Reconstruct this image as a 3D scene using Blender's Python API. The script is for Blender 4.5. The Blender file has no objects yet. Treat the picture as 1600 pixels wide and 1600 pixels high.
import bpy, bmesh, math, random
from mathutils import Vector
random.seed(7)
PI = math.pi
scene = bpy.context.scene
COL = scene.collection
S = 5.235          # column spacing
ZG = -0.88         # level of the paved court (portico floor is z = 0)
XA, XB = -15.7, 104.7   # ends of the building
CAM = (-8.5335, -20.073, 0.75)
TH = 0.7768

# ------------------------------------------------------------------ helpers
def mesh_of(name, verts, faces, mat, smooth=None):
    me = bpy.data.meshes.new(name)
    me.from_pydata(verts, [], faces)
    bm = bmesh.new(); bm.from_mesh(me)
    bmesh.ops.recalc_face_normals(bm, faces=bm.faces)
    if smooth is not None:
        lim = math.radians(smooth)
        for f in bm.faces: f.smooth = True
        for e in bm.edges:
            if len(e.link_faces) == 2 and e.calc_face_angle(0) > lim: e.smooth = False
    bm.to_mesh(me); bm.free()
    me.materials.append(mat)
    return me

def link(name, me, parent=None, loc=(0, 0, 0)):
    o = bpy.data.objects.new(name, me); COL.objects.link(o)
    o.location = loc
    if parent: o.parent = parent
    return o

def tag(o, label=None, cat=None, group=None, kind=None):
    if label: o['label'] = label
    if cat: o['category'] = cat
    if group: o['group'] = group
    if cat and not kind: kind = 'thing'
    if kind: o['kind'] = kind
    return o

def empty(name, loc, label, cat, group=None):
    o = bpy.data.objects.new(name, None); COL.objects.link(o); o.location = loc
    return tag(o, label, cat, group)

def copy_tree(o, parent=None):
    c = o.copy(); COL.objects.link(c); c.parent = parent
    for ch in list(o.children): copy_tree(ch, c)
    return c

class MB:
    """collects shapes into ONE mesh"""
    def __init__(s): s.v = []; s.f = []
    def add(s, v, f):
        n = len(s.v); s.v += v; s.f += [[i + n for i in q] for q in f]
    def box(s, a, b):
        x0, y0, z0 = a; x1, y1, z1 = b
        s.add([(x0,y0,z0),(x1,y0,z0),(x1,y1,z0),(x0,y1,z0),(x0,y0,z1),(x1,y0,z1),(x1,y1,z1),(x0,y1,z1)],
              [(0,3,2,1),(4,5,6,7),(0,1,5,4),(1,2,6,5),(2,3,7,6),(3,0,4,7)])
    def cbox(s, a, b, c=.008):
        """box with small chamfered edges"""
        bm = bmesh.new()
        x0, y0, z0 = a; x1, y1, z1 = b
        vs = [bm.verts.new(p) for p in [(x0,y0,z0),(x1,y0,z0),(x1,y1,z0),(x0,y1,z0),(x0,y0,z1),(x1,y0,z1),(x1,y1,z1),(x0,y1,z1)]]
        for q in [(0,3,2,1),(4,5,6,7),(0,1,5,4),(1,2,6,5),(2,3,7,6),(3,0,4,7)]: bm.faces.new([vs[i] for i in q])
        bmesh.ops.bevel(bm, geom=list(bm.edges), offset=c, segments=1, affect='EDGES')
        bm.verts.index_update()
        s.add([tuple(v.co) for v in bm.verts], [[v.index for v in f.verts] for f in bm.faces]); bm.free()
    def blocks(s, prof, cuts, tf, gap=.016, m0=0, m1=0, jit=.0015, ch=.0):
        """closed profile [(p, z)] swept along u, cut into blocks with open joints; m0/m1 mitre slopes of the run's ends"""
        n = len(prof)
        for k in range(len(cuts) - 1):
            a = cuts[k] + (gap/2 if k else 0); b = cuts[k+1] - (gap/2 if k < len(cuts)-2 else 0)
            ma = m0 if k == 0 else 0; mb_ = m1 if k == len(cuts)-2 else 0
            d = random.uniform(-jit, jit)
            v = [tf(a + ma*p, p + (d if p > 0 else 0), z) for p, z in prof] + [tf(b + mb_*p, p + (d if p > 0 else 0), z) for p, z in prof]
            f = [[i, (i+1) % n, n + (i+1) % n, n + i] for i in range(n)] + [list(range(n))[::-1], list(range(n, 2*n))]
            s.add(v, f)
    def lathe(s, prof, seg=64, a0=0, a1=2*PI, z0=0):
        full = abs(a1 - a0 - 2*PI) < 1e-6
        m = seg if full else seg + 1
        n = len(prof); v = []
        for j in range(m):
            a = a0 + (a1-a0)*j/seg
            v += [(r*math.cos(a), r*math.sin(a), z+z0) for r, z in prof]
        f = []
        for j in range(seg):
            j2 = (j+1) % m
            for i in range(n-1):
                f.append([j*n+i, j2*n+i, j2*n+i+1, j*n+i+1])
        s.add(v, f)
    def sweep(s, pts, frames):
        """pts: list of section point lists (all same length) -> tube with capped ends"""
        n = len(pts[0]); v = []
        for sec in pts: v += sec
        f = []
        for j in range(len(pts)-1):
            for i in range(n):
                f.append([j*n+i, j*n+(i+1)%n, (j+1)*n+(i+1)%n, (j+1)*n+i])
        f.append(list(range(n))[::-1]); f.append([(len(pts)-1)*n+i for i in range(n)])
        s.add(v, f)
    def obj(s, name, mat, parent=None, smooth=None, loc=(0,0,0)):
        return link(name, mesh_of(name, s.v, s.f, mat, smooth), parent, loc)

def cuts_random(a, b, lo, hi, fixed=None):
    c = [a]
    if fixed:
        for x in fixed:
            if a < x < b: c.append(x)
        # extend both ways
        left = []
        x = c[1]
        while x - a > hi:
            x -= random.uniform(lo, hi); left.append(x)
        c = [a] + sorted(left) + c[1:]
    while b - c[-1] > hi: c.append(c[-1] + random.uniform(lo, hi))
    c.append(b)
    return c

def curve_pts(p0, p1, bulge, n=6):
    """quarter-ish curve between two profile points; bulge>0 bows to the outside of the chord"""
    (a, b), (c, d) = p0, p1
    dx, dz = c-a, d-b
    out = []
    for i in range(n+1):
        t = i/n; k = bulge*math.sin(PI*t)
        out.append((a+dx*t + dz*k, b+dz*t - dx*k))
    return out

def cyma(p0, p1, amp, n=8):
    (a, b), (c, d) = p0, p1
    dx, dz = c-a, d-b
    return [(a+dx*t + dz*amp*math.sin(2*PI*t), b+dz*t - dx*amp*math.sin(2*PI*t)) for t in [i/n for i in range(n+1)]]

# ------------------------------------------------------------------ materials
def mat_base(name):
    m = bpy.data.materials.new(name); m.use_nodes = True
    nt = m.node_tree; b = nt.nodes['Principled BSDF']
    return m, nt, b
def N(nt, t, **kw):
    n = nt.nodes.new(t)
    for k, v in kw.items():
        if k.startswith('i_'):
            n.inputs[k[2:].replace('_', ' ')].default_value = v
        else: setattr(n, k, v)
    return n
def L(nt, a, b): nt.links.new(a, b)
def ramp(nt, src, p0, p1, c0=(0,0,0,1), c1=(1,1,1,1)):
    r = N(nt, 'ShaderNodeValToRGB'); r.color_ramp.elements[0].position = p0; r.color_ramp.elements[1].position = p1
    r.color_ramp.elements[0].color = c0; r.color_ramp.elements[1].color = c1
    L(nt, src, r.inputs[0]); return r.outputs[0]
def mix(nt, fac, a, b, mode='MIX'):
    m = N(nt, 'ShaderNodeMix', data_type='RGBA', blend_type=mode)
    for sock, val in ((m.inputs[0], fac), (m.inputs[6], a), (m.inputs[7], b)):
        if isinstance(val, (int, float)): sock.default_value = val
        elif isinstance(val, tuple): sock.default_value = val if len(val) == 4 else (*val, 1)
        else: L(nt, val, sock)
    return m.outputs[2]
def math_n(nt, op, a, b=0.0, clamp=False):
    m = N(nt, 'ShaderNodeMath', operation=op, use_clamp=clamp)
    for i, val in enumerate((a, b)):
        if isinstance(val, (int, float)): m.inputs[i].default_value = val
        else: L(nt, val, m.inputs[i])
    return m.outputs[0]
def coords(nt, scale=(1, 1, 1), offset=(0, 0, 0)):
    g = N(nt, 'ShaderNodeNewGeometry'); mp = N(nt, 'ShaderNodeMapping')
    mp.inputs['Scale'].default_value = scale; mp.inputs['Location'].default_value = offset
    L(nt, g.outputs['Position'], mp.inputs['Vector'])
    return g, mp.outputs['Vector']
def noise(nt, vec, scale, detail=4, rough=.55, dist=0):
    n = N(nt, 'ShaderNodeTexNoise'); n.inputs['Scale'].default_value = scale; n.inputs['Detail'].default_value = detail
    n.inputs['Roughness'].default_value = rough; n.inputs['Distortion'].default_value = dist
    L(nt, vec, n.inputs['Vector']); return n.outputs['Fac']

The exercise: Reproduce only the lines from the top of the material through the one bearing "TH = 0.7768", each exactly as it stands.

Answer to the exercise:
Reconstruct this image as a 3D scene using Blender's Python API. The script is for Blender 4.5. The Blender file has no objects yet. Treat the picture as 1600 pixels wide and 1600 pixels high.
import bpy, bmesh, math, random
from mathutils import Vector
random.seed(7)
PI = math.pi
scene = bpy.context.scene
COL = scene.collection
S = 5.235          # column spacing
ZG = -0.88         # level of the paved court (portico floor is z = 0)
XA, XB = -15.7, 104.7   # ends of the building
CAM = (-8.5335, -20.073, 0.75)
TH = 0.7768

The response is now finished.